I thought he was really hurt, and winced every time he took a bump for the next three months.

That's why I don't have a problem with WWE exploiting the "X" sign from referees or ringside officials, which in the old days was the gesture used to indicate to the crew backstage that someone suffered a legitimate injury during a televised dust-up.

Then the WWE "Universe" became privy to that information, so Creative has now opted to work it.

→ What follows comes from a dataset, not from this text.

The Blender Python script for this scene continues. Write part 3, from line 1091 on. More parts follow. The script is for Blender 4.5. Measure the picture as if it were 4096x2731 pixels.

As a result, there was a spirited debate last Monday night on Twitter, after Seth Rollins took a nasty spill going over the top rope, immediately coming up lame and collapsing in the corner, clutching his knee. The fact that the cameras ignored him and various employees made a fast break for his direction, led many folks to assume his knee was destroyed.

Or was it?

Wasn't Dean Ambrose supposed to come running out of the back to intervene? Why was the ending to Monday Night RAW so disjointed and haphazardly booked? Was WWE forced to call an audible because "The Architect" lost the blueprint to walking upright?

All valid questions.

Unfortunately, this is a company that also broke up the duo of Paul Heyman and Cesaro with no rhyme or reason, then further muddied the waters by having ringside announcer Michael Cole casually mention that Heyman was "fired" because reasons.

o i c...

As for Rollins, I would find it peculiar that WWE would use a spot like a knee injury to put him on ice, when a spear from Roman Reigns or an Attitude Adjustment from John Cena would have served the same purpose and consequently benefited the storyline.

But again, WWE, where logic is illogical.

Either way, Rollins took a bump last Monday night and we're still debating whether or not it was a work or a shoot. I like that. I like not knowing from time-to-time. Because if every outcome is predictable, then pro wrestling loses the element of theater and becomes nothing more than choreography with chair shots.

Besides, don't we already get enough reality in the "Reality Era?"